I hope this look into how I make our flexible homeschool schedule has helped someone.  It's cheap and easy to make your own.  You need paper, a ruler, a pencil, and some highlighters.  I like to highlight our schedule in different colors as you may have noticed.  The pink highlights are subjects that take my full attention and sometimes planning.  Things like math and English are more intensive and got highlighted pink because it's not something she can do on her own and takes longer to complete.  The things I highlighted blue are work she does independently.  I'm there if she needs help, but she does those things on her own most of the time without an issue.  When she's doing independent work is when I have time for housework or work online.  Yellow highlights are subjects that I teach her or do with her, but they go quickly and are not as intensive.

Let us know in the comments or on our Facebook page how you do your schedule or if you even use one at all.



Get out your curriculum.  Let's use math as an example.  Horizon Math has 160 lessons (that number includes tests).  Most states have a 180 day school year (36 five day weeks).  If you want to get done with all 160 lessons in 36 weeks, you need to do 4 and a half math lessons per week (or do 4 one week and 5 the next alternating through the year.  Or do 5 lessons per week and finish 20 days early).  You find that out by dividing the number of lessons (160) by the number of weeks you intend on schooling (36).  160/36= 4.4 lessons per week.  Do this for each curriculum to see how many days per week you should do your curriculum.

When you're trying to figure out how much time each day it takes to complete a given curriculum, take into account the time you will be teaching, and the time your student will be completing activities or doing worksheets.  Back to the Horizon Math example, there are 2 workbook pages per lesson.  For us it takes about 1 hour to complete math on average.  On a good day it could be 30 minutes, on a difficult day an hour and a half.


  1. Really great suggestions!

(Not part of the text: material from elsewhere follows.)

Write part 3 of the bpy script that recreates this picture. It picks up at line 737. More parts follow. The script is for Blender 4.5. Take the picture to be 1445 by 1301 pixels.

I like the idea of using the highlighting so you can see easily what needs your attention. I'm going to use that tip! :)

    1. Highlighters, sticky notes, and lists are my best friend. I would be lost without them!

  2. Just found your site thanks to a member of Cafemom. Look forward to reading more!

  3. I do keep a schedule for school but mine is also flexible. We dont keep things tight but very relaxing and if something comes up like a drs appt, we work around that or if we have too, (depending on how far the appt is) we even reschedule class time for another day.

  4. It's nice to know I'm not the only one who still likes to plan things out on paper. I like to use a weekly planner for our homeschool planning, but it's nice to see how a notebook with plain paper can work just as well!

    1. It really is handy because it's so small, so I can carry it with me and write things down. It was a journal I got on clearance for $4 or $5.